Mas há boas chances desse tipo de visão revelar-se incompleta. Parece claro que a tendência é que a atuação dos capitais chineses se diversifique em direção a empreendimentos em infraestrutura, com mais fortes encadeamentos industriais. Isso pode significar um aprofundamento da situação de córner pois os novos investimentos, externamente financiados, poderão induzir a um suprimento de bens de capital e de insumos especializados importados da China, reduzindo ainda mais o espaço para a mudança estrutural tão necessário para a retomada da indústria nacional.

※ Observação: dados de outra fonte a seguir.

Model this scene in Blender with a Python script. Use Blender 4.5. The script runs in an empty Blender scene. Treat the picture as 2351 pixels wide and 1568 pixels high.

Diante desse quadro, é fundamental que a diplomacia econômica brasileira equacione adequadamente as oportunidades e os riscos envolvidos no aprofundamento da cooperação com a China e abra os horizontes para que essa parceria, necessária e desejável, possa se revelar efetivamente vantajosa. Uma dimensão vital para esse objetivo está no campo da tecnologia. Aqui há um espaço para o Brasil manter uma interlocução com a China menos assimétrica do que a prevalecente nos fluxos de mercadorias e de capital. Existem diversos nichos tecnológicos nos quais esse maior equilíbrio é possível, nichos esses que podem e devem ser explorados nessa rodada de aproximação Brasil-China.”